_What is needed_
The data below holds a line containing "-0.055, 2.8), M['dark'])" and a line containing "-0.05, 3.4), M['bwood'])"; please quote exactly those two lines and every line between them, and nothing else.

_Data provided_
§

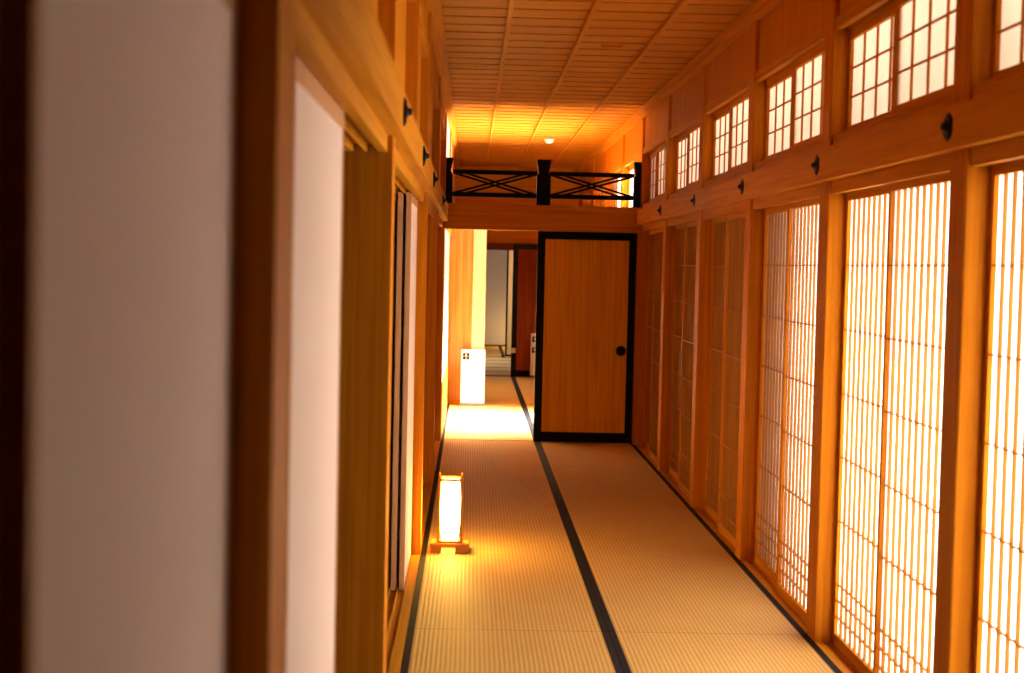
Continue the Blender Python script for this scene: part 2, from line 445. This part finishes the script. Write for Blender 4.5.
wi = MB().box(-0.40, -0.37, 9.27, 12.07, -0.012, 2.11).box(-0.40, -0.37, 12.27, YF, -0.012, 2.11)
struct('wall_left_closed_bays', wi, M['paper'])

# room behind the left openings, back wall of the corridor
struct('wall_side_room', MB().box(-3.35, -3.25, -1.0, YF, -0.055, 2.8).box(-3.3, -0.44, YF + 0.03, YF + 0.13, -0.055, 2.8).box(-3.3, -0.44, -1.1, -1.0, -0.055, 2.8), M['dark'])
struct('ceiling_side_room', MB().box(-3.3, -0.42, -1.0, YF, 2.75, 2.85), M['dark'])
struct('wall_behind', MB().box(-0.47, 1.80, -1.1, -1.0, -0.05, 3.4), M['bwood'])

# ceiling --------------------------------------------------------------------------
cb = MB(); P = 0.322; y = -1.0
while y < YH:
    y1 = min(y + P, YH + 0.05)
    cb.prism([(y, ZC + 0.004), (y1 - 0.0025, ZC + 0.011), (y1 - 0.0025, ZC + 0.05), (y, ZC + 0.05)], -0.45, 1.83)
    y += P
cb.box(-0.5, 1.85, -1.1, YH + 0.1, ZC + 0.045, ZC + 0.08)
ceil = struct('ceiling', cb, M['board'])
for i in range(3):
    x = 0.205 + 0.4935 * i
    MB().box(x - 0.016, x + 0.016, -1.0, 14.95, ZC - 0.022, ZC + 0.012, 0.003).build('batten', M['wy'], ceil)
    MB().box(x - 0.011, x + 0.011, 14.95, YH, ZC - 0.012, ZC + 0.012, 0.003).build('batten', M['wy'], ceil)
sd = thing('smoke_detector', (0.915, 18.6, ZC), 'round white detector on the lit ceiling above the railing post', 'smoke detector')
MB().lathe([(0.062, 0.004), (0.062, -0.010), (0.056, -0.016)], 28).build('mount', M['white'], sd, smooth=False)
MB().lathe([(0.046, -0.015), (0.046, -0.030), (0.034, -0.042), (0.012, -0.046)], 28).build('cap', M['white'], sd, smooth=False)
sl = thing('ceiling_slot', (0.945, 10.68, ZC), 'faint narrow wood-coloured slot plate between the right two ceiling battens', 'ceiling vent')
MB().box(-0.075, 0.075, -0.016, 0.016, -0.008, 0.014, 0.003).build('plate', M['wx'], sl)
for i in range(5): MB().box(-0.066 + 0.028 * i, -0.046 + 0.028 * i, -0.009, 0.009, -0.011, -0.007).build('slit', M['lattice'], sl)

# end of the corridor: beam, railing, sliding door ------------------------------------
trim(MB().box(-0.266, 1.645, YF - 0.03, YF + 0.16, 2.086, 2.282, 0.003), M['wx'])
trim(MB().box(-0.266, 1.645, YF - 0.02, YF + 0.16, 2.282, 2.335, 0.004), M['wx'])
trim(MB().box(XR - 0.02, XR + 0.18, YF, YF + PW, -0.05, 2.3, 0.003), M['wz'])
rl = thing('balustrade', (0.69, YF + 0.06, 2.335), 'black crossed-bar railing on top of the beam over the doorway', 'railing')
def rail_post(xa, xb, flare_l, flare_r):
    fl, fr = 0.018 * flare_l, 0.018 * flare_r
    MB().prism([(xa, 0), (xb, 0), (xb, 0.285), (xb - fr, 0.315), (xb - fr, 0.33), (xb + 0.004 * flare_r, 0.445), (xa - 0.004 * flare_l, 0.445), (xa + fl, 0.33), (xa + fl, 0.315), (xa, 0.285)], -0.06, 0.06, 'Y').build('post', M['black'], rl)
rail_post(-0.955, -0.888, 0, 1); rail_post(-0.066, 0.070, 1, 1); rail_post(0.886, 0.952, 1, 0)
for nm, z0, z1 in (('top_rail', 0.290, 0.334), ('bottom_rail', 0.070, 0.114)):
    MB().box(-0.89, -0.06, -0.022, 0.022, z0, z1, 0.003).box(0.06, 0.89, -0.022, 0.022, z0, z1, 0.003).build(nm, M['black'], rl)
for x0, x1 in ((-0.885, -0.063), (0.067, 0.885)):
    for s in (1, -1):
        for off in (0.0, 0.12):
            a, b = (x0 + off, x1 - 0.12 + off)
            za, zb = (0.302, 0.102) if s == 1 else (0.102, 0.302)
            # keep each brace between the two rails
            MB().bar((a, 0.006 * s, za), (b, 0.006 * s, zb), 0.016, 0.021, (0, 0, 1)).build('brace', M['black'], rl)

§

_Task answer_
struct('wall_side_room', MB().box(-3.35, -3.25, -1.0, YF, -0.055, 2.8).box(-3.3, -0.44, YF + 0.03, YF + 0.13, -0.055, 2.8).box(-3.3, -0.44, -1.1, -1.0, -0.055, 2.8), M['dark'])
struct('ceiling_side_room', MB().box(-3.3, -0.42, -1.0, YF, 2.75, 2.85), M['dark'])
struct('wall_behind', MB().box(-0.47, 1.80, -1.1, -1.0, -0.05, 3.4), M['bwood'])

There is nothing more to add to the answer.